Day 10th: bagpipes and bridges.

It is time to move to the south. Return to Inverness, and from there the A9 road will lead you through the Cairngorms National Park to Perth. On the way you can stay in the resort town of Aviemore, look at the Dalwhinnie distillery, admire Falls of Bruar, look at the stepped fish tail of the Pitlochry dam and walk through the gardens of the beautiful Scone Castle. In Perth, the roads split up: you can go along the A9 to the southwest, towards Sterling (and learn all about the wars for Scotland's independence in the castle of Sterling), or you can go east, to Dundee, from where along the coast and through Fort Bridge you get to Edinburgh. In the capital of Scotland, you can have a great time visiting museums, shops, restaurants, just walking around the Royal Mile and enjoying the music of bagpipes.

Day 11th: North Yorkshire.

From Edinburgh, take the coastal road A1. Your path lies in Newcastle upon Tyne and further south. By the way, at the entrance to Gateshead remember to pay attention to the Angel of the North - the largest sculpture of an angel in the world. Passing Middlesbrough and Tornaby, the A171 road takes you through the Yorkshire National Park, the cities of Whitby and Scarborough. The latter has been one of the favorite resorts of the British for many years. Now you need to go west, to York. Take a walk around the city, visit the Museum of Chocolate, walk along the ancient street of Shambles and admire the gothic beauty of York Cathedral.

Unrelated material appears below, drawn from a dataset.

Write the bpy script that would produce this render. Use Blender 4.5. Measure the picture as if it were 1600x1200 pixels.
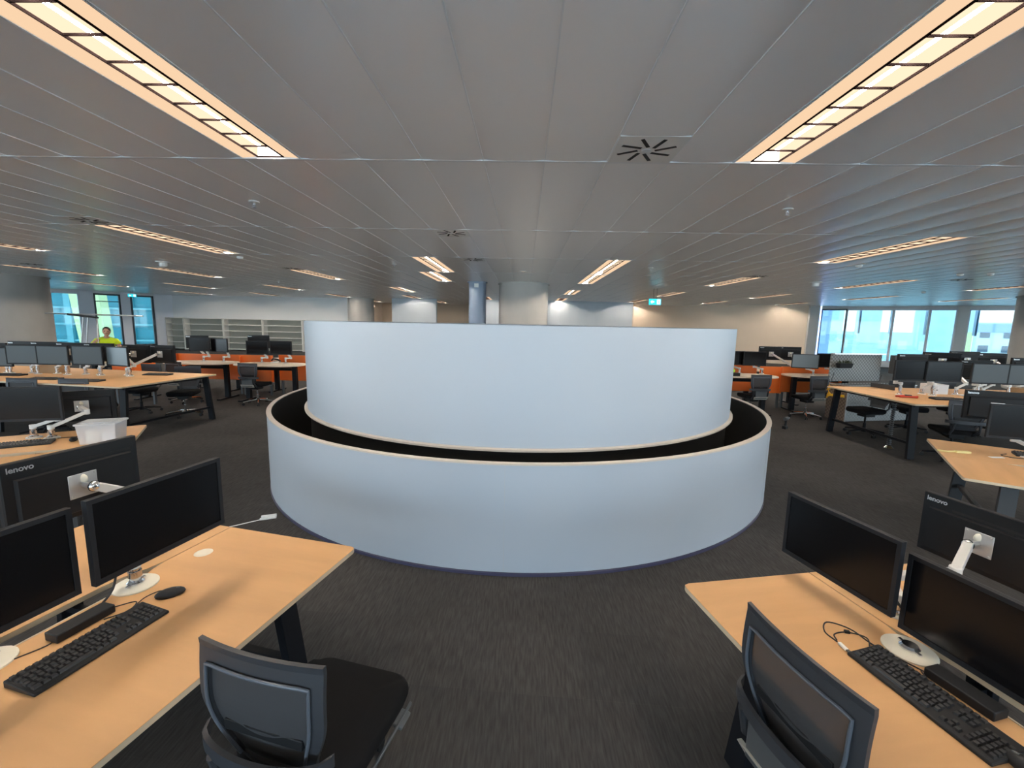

Day 12th: Harrogate Resort.

You need to drive a little more west, and you will see Harrogate - an old luxury resort, famous for its natural sulfur sources. To get an idea of ​​the culture of the way of having rest in the past, you can visit the pumping station that has become a museum. But in one of the old baths, a wonderful Chinese restaurant is now located. Betty's tea room is another place that you just need to take look into. It is worth to spend an evening in the Old Swan Hotel - once Agatha Christie herself stayed here.

Day 13th: south-east.

It is time to move east. Go to Lincoln to admire its main attraction - The Cathedral Church of the Blessed Virgin Mary of Lincoln. On the way to the city you can go to the Sherwood forest and take a walk. After Lincoln, go to Norwich. Of course, there are a lot of interesting coastal towns in Norfolk, but Norwich is the center of art and culture of this county. The next point of the route is Oxbridge: the oldest in the UK and the world - the Oxford and Cambridge Universities. Of course, the cities themselves with impressive architecture are also worthy of attention.

Day 14th: London.

From Oxford to London only two hours drive. It does not matter if you live in London or have never been there. Be a bit of a tourist - and the capital will not disappoint you. Go down Downing Street, visit Westminster Abbey and Tower, take a look at Big Ben and admire the city from the height of the London Eye. Take a few hours for the "Globe" play or spend an evening in Soho. On a rainy day, visit the Natural History Museum or Tate Modern - one of the best galleries of contemporary art in Europe.